**WORK TO COMPLETE**
Give back the lines exactly, from the first one to the line with "SC.camera = cam", both ends included.

**DATA FOR PROCESSING**
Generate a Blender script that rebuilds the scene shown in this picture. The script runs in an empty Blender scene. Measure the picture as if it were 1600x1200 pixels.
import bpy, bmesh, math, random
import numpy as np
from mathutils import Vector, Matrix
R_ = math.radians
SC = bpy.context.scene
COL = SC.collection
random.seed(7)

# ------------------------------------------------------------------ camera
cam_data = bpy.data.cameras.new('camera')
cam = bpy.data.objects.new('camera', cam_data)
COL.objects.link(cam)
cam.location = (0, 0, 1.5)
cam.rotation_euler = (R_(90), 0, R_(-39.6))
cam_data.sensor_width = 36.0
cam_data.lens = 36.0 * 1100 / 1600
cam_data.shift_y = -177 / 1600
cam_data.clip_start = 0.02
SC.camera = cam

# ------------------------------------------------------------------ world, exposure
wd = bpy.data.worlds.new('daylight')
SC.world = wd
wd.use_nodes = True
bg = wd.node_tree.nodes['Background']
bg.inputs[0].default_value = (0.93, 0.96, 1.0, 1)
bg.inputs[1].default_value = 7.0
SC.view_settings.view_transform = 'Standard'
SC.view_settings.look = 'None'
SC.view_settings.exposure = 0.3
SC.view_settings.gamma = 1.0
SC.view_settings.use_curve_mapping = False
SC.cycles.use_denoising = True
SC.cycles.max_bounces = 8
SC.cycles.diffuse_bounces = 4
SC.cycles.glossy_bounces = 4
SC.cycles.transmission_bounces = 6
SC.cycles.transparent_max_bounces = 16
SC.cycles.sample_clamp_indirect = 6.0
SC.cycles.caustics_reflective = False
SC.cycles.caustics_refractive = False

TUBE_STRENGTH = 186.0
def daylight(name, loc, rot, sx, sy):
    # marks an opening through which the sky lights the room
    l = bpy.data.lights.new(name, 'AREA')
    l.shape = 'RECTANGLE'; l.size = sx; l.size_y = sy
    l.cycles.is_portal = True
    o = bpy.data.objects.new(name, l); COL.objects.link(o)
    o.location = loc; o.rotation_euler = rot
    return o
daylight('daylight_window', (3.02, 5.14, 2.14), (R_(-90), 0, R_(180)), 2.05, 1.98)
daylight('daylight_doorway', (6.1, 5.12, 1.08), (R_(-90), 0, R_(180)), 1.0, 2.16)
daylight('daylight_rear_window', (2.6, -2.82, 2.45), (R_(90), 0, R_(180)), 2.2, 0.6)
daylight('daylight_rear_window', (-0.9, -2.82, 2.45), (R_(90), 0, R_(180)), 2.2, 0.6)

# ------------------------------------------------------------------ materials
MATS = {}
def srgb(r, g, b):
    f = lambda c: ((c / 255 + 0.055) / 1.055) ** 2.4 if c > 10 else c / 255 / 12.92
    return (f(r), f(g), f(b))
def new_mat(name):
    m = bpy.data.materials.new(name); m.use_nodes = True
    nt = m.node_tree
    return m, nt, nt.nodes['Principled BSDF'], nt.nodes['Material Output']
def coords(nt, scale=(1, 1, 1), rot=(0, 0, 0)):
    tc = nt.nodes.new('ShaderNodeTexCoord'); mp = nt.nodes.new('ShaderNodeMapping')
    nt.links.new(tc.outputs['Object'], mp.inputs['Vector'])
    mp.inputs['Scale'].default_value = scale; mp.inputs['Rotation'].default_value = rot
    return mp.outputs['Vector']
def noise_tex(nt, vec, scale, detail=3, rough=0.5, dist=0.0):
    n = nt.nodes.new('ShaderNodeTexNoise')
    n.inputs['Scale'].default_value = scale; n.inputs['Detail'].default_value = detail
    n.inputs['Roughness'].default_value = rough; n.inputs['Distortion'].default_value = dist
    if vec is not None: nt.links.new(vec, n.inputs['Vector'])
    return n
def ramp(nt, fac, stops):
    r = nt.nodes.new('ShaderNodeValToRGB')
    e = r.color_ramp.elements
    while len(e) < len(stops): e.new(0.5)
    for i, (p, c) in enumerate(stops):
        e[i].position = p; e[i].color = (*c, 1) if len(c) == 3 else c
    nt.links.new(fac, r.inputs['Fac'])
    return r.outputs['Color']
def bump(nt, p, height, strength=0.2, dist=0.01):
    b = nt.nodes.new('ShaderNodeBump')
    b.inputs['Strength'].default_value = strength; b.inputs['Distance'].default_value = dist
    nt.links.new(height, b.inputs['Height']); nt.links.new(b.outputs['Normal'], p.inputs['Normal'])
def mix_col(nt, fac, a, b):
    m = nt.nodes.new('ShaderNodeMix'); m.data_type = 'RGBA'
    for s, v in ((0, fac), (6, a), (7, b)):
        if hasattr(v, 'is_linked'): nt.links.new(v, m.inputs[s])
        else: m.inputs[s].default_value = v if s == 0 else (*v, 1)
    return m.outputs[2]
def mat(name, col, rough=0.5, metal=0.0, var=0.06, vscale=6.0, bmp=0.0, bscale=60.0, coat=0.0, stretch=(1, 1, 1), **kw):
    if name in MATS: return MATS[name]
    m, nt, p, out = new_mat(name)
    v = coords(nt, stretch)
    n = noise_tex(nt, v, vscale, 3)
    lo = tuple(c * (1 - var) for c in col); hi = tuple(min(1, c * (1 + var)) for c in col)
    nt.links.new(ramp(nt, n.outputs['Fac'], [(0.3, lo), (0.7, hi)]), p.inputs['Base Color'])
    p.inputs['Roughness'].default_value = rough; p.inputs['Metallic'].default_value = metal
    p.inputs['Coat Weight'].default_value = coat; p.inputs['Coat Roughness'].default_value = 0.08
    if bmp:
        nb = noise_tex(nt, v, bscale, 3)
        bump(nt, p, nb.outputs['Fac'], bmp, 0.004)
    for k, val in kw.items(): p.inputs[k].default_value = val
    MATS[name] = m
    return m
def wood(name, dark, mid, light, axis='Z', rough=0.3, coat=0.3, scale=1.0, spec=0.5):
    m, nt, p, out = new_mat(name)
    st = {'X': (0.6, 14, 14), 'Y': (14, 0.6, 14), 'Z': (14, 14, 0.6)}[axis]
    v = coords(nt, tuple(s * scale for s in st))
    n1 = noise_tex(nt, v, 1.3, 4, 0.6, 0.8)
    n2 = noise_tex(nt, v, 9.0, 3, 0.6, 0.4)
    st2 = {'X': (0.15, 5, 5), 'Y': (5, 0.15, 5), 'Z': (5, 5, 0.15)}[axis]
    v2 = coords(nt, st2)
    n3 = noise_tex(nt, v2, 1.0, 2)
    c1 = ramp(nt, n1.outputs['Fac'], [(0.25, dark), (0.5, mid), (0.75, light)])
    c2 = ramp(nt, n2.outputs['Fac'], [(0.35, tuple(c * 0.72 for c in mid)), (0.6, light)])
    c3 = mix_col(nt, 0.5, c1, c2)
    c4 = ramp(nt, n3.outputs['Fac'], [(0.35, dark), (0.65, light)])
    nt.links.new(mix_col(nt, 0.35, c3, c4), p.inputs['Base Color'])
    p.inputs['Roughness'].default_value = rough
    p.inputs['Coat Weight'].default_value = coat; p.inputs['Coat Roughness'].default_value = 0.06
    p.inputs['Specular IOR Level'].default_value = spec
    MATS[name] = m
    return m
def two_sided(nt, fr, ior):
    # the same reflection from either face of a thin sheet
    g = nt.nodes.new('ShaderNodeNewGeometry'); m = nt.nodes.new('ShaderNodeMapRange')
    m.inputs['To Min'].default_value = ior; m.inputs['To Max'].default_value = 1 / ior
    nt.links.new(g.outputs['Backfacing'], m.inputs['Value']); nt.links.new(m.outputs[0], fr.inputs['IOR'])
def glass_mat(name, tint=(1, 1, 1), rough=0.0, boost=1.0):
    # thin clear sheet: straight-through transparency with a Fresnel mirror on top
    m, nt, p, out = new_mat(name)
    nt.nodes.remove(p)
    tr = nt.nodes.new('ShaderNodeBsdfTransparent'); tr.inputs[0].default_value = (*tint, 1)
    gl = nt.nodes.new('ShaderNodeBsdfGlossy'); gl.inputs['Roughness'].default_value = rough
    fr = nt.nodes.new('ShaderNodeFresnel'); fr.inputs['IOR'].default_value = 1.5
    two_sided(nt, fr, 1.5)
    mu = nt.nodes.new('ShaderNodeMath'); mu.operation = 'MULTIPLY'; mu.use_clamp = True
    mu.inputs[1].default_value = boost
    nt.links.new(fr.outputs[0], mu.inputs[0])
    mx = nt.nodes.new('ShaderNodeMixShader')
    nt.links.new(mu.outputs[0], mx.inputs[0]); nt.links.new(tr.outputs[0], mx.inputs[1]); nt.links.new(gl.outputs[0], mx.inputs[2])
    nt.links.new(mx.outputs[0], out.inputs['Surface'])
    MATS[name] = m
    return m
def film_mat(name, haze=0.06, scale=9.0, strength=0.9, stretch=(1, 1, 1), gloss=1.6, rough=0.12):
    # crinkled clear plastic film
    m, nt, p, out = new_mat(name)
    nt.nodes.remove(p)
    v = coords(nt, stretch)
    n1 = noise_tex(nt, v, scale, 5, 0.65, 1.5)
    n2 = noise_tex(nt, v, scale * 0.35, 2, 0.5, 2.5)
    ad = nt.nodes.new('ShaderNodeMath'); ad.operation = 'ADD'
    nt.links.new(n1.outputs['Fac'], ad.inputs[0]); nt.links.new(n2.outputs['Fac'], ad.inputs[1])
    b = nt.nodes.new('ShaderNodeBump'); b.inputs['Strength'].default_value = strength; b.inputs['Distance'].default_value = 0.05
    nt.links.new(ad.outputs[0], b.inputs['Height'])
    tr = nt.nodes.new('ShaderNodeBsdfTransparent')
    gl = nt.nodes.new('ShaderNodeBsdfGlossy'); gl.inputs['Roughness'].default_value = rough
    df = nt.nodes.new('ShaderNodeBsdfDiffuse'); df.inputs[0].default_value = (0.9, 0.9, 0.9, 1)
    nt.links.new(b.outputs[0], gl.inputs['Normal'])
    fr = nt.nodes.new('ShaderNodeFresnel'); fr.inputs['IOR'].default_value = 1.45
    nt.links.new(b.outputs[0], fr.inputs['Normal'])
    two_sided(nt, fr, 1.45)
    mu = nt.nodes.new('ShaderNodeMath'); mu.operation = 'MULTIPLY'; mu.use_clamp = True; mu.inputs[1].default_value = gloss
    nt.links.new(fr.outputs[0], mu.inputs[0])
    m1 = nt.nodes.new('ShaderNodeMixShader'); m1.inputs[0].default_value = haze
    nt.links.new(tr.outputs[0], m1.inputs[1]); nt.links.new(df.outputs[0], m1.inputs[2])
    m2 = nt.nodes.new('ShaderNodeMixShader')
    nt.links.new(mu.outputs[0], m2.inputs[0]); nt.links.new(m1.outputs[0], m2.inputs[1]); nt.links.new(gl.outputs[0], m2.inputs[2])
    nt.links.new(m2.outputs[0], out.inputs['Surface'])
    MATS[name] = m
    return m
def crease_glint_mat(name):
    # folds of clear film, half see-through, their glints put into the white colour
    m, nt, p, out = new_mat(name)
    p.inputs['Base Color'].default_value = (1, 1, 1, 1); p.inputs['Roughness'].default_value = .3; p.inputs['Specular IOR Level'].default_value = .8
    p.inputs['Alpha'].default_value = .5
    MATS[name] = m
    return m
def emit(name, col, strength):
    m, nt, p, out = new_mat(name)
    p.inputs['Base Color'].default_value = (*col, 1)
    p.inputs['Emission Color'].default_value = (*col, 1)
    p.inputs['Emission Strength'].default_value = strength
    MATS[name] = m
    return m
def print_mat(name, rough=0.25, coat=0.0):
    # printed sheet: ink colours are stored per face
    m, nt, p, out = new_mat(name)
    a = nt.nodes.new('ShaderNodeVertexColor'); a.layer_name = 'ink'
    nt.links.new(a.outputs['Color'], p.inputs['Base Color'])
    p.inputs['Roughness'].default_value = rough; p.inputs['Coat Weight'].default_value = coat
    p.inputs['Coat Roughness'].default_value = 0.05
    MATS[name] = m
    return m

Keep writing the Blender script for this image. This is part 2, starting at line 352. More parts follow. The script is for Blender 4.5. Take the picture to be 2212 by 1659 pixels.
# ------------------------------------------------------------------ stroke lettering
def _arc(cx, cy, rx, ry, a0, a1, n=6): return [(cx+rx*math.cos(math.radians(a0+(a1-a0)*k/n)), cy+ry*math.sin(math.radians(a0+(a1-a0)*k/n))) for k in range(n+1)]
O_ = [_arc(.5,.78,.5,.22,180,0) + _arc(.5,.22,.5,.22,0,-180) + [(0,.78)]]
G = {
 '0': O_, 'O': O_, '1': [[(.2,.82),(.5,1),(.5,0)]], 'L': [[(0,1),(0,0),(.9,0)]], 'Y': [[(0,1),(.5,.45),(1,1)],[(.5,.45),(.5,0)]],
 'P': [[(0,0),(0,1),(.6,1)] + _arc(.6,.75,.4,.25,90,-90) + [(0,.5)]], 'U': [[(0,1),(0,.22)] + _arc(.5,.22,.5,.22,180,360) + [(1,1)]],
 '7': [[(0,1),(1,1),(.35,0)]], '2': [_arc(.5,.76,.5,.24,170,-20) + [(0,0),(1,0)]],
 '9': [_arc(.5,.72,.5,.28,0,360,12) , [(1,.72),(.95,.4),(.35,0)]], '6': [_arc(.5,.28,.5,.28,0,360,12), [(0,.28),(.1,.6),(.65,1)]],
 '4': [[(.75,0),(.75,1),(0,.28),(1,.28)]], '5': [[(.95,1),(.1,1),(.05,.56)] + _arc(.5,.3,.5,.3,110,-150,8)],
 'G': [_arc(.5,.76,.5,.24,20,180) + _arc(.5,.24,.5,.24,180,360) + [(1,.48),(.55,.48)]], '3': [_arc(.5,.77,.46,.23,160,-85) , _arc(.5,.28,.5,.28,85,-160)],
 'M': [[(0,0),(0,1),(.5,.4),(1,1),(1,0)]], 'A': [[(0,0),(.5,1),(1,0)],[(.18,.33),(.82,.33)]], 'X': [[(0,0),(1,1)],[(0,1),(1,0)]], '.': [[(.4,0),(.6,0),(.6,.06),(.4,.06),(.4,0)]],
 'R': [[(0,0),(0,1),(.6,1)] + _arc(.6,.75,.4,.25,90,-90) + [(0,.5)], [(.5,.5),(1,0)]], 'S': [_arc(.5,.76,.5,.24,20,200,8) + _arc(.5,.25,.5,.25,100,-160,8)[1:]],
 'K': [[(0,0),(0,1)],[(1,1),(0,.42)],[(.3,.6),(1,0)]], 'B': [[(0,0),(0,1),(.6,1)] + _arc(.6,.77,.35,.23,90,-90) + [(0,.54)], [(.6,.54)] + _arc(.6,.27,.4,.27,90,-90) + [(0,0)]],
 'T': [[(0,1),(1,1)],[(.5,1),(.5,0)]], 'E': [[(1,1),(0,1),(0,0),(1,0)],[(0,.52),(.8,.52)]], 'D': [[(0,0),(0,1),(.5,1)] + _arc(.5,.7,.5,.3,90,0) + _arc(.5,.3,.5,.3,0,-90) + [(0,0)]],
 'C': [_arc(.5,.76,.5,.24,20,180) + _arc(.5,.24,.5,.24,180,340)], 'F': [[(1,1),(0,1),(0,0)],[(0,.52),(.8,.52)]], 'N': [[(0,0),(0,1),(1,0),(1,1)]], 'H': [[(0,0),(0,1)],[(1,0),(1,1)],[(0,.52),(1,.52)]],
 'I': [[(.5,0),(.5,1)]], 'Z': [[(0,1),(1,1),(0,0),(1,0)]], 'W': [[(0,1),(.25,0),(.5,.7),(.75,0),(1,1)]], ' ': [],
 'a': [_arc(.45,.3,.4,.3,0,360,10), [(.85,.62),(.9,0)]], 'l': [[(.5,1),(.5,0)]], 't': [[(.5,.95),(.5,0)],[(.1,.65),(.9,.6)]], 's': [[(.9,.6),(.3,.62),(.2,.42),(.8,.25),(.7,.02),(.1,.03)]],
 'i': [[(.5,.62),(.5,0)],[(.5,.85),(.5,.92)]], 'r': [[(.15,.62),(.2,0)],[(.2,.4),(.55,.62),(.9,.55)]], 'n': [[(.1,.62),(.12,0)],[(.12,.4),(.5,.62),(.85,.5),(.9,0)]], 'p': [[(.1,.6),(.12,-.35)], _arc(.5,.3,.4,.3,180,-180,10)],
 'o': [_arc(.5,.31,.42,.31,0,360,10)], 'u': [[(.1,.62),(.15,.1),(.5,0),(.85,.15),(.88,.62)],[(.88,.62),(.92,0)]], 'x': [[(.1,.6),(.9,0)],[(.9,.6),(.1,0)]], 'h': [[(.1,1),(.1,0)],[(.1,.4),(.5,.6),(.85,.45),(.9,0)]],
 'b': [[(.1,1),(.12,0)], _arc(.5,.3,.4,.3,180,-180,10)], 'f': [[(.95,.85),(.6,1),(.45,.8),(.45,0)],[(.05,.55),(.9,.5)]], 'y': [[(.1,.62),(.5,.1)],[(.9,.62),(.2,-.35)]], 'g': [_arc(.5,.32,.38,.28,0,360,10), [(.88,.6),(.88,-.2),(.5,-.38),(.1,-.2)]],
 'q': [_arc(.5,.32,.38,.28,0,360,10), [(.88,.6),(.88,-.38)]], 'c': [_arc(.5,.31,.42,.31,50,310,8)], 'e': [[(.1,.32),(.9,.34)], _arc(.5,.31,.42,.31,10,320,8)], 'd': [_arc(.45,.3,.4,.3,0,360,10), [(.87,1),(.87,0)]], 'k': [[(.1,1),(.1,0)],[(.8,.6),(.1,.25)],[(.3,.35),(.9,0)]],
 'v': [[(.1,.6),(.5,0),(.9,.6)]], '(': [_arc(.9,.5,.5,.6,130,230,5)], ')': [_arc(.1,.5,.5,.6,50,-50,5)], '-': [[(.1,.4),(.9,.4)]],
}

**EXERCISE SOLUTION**
Generate a Blender script that rebuilds the scene shown in this picture. The script runs in an empty Blender scene. Measure the picture as if it were 1600x1200 pixels.
import bpy, bmesh, math, random
import numpy as np
from mathutils import Vector, Matrix
R_ = math.radians
SC = bpy.context.scene
COL = SC.collection
random.seed(7)

# ------------------------------------------------------------------ camera
cam_data = bpy.data.cameras.new('camera')
cam = bpy.data.objects.new('camera', cam_data)
COL.objects.link(cam)
cam.location = (0, 0, 1.5)
cam.rotation_euler = (R_(90), 0, R_(-39.6))
cam_data.sensor_width = 36.0
cam_data.lens = 36.0 * 1100 / 1600
cam_data.shift_y = -177 / 1600
cam_data.clip_start = 0.02
SC.camera = cam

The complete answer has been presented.